The only way of leaving seats empty is to win them and refuse to take them up. E.g. Sinn Fein regularly gets MP's, but their MP's refuse to take an oath of loyalty to the queen out of principle, and so they can't take up their seats (though they can now use their House of Commons offices and get financial support for their office; previously that too required an oath of loyalty).

sklivvz1971|12 years ago

Leaving empty seats is much worse than null voting. It doesn't accomplish anything more, as in either case your vote doesn't go to a real, voting politician. It surely wastes more money as the corresponding parliamentary stipends are given to - I guess - the party for doing nothing. Surely doing nothing has a much better price point at "free".

vidarh|12 years ago

Why do think they'd do nothing? Do you think Sinn Fein does "nothing" with the money it receives for it's Westminster MP's?

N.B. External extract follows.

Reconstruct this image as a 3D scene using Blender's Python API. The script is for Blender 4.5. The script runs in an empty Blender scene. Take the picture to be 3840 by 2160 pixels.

It's certainly possible for it to be a total waste, but in Sinn Fein's case, for example, whether or not you agree with their goals, it is a very clear principled stand: They don't believe Northern Ireland is rightfully part of the UK, nor that the queen is their rightful head of state, so they can't in good conscience give an oath of loyalty to the queen.

Voters who vote for them know full well that this will the outcome, yet they still vote for them because it accomplishes something to these voters: It (now) gives funds to Sinn Fein and it keeps sending a signal that a substantial number of people in these constituencies see British rule as unjust.

Surely there can be any number of other causes where the signal effect can be preferred by voters who otherwise don't see sufficient difference between the major parties to believe it makes a difference which one of them gets their policy through.

The reality anyway is that in the vast majority of votes in the Commons, the small parties votes have no bearing on the outcome at all because the first past the post system means the big parties has such a disproportionate portion of the seats, so most votes for parties outside the big three are still totally "wasted" by similar logic.

rmc|12 years ago

No. An MP is elected from each constituancy always.

There have been times when a party ran on a particular platform, enough MPs got elected so they decided not to sit in the House of Commons and set up their own Parliament, and managed to successfully break away.